JUGEMENT SUR VOLTAIRE de Frédéric-Melchior GRIMM
Photo de PAPAPOUSS
JUGEMENT SUR VOLTAIRE
De
Frédéric-Melchior GRIMM
1723 – 1807
BARON, DIPLOMATE, CRITIQUE ALLEMAND
HOMME DE LETTRES BAVAROIS, D’EXPRESSION FRANÇAISE
A propos de M. de Voltaire et de Jean-Jacques Rousseau, il faut consigner ici une anecdote qu’un témoin oculaire nous conta l’autre jour.
Il s’était trouvé présent à Ferney le jour que M. de Voltaire reçut les Lettres de la Montagne, et qu’il y lut l’apostrophe qui le regarde ; et voilà son regard qui s’enflamme, ses yeux qui étincellent de fureur, tout son corps qui frémit, et lui qui s’écrie avec une voix terrible :
− Ah ! le scélérat ! Ah ! le monstre ! Il faut que je le fasse assommer… Oui, j’enverrai le faire assommer dans les montagnes, entre les genoux de sa gouvernante.
− Calmez-vous, lui dit notre homme, je sais que Rousseau se propose de vous faire une visite, et qu’il viendra sous peu à Ferney.
− Ah ! Qu’il y vienne, répond M. de Voltaire.

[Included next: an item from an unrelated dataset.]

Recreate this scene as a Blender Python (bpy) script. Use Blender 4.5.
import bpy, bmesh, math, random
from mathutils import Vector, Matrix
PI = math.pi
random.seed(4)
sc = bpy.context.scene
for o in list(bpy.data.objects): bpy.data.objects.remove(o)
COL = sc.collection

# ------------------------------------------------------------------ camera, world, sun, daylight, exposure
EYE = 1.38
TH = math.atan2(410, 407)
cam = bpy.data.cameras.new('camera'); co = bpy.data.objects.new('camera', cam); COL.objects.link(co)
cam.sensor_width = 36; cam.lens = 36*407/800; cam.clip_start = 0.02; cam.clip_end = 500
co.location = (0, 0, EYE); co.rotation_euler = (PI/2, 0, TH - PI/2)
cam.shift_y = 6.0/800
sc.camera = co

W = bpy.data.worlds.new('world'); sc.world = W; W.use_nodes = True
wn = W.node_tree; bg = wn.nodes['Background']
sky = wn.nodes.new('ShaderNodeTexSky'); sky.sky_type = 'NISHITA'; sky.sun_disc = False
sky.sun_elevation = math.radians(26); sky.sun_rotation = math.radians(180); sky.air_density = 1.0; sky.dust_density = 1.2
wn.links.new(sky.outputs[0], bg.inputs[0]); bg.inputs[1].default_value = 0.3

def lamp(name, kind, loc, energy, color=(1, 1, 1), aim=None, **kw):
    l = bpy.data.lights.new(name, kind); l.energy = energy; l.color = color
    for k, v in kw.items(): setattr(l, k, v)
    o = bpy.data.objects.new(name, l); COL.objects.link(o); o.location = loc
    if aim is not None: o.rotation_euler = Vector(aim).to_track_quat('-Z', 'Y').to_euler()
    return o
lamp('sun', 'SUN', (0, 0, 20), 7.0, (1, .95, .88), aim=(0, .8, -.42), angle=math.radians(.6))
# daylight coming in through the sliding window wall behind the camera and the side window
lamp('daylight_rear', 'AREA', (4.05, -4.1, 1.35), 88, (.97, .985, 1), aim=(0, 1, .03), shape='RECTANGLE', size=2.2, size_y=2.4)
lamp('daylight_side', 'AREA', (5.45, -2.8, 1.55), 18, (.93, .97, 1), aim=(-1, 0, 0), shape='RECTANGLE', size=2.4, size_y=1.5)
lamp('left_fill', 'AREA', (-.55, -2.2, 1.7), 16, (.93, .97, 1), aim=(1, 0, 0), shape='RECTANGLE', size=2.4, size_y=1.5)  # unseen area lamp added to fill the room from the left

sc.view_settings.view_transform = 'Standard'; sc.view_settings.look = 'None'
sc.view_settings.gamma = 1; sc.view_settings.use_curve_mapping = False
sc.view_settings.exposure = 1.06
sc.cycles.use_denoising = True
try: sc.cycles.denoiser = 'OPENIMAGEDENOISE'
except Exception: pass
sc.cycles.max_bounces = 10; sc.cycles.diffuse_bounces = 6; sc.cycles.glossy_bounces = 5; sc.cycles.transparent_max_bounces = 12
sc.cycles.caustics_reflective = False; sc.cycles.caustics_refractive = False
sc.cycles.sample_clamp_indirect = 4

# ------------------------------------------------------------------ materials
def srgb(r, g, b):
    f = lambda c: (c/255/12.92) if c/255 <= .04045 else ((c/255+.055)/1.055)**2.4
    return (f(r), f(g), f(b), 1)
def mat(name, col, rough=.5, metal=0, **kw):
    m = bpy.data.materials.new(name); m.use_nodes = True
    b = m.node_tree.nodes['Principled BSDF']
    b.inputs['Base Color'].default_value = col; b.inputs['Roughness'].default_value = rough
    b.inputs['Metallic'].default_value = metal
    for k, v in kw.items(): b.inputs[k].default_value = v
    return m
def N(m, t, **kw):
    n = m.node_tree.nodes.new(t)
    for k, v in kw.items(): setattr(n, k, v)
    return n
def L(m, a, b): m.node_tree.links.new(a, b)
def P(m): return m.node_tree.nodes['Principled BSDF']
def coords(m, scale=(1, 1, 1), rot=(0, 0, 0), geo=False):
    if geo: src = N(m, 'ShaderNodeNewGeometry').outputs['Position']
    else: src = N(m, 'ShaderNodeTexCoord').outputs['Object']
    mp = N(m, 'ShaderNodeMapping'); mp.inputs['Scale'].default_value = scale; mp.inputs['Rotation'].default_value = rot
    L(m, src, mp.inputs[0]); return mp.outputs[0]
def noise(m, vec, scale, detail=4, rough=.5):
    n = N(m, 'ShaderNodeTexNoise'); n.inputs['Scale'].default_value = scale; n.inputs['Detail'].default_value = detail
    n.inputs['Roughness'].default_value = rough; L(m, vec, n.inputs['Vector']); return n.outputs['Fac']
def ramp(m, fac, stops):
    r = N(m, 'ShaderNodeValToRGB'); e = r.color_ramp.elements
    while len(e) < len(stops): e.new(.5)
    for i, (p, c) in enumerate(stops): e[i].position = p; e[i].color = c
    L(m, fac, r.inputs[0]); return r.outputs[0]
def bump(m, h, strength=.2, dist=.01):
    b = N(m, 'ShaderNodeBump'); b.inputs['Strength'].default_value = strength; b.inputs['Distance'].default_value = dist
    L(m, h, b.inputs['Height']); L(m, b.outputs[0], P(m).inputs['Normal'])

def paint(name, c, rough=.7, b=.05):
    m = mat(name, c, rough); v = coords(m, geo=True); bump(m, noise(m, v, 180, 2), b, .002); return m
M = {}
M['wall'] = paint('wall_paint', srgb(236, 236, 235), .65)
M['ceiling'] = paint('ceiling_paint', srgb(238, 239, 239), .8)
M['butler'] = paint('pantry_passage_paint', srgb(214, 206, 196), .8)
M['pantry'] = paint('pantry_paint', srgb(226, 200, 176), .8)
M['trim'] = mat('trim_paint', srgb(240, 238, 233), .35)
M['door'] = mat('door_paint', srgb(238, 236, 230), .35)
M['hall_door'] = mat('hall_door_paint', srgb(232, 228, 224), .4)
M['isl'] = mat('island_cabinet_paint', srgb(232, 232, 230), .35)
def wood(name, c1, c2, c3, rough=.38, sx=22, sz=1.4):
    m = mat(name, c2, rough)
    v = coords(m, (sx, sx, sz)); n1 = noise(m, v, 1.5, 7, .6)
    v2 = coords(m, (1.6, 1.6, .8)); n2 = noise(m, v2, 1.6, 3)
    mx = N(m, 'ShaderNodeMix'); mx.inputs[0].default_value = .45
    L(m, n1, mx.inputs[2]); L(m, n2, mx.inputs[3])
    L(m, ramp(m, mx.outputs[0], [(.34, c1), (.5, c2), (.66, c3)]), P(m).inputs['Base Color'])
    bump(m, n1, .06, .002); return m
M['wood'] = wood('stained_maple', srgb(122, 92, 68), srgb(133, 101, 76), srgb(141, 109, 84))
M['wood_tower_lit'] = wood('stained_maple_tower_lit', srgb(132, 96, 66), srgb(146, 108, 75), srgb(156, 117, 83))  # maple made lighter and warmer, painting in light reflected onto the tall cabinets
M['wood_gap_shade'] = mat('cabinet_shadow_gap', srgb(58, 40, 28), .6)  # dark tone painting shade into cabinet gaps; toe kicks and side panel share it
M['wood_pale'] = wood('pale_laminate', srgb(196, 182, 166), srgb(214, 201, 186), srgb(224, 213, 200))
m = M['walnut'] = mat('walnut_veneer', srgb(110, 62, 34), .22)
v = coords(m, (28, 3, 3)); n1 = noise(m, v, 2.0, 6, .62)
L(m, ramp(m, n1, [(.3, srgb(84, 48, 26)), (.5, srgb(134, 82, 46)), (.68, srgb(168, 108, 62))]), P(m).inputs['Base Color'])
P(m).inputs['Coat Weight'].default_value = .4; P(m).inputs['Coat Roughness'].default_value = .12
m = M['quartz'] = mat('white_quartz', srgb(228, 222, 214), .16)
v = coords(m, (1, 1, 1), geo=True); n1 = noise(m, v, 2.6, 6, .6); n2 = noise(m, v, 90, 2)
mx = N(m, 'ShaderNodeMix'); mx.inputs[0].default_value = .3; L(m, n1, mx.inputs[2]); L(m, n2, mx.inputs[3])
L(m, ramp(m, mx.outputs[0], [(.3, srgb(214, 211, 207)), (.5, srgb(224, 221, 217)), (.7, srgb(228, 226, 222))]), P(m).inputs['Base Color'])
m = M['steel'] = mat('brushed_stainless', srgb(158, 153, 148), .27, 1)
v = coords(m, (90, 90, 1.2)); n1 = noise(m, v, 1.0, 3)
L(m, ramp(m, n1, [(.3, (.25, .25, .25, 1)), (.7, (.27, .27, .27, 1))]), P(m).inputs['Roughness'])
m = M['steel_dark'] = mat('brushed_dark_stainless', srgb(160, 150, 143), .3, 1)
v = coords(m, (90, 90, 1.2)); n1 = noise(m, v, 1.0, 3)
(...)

− Mais comment le recevrez-vous ?
− Comment je le recevrai ? … Je lui donnerai à souper, je le mettrai dans mon lit, je lui dirai : Voilà un bon souper ; ce lit est le meilleur de la maison ; faites-moi le plaisir d’accepter l’un et l’autre, et d’être heureux chez moi.
Ce trait m’a fait un sensible plaisir : il peint M. de Voltaire mieux qu’il ne l’a jamais été : il fait en deux lignes l’histoire de toute sa vie.